Nor was there any abandonment of his office by respondent. That he has remained in active charge all the while is undisputed, and that he has had no intention to surrender it is equally clear from this record. True, he appears to have been advised that a vacancy had been declared (the probate judge had so certified to the Governor), and that he had been appointed. He so stated in a request to the commission of March 13, 1933, for the selection of a depositary. But a willingness to accept such appointment disclosed no intention to abandon his office. Speaking to a similar question in Bruner v. Bryan, 50 Ala. 522, the court said: "Bryan's acceptance of a commission of appointment from the governor cannot be construed into a resignation of his right to the office under his election. It is more indicative of a determination not to abandon it." And the New Jersey court in Koven v. Stanley, 84 N.J. Law, 446,87 A. 89, 90, said, "Acting under a void appointment was not incompatible with acting under a valid election." See, also, 46 Corpus Juris 980, 981.

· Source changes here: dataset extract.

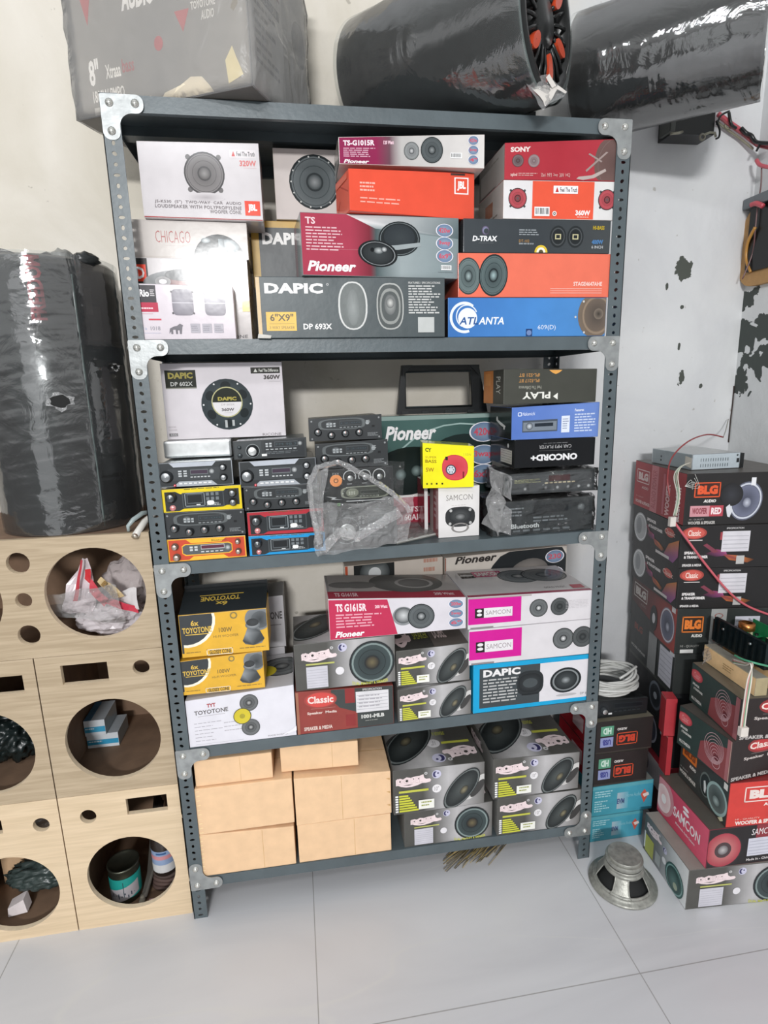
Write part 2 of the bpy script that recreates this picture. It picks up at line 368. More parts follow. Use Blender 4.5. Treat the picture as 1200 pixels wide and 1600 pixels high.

Rather than disclosing an abandonment of his office, this record conclusively shows respondent was tenaciously holding on to it and endeavoring in every manner possible to remove any obstacle to a clear title thereto. The receivership of the surety on respondent's original bond did not operate as an automatic vacation of the office. To that end the above-noted statute, or possibly some judicial proceeding, was necessary. Head v. Hood, 214 Ala. 353, 107 So. 854.

The notice given respondent was fatally defective, if, indeed, it was intended as a compliance with this statute. We conclude no waiver of its essential details appears. Nor has there been any abandonment of the office.

The court below correctly gave the affirmative charge duly requested by respondent, and the judgment will accordingly be here affirmed.

Affirmed.

ANDERSON, C. J., and BOULDIN and FOSTER, JJ., concur.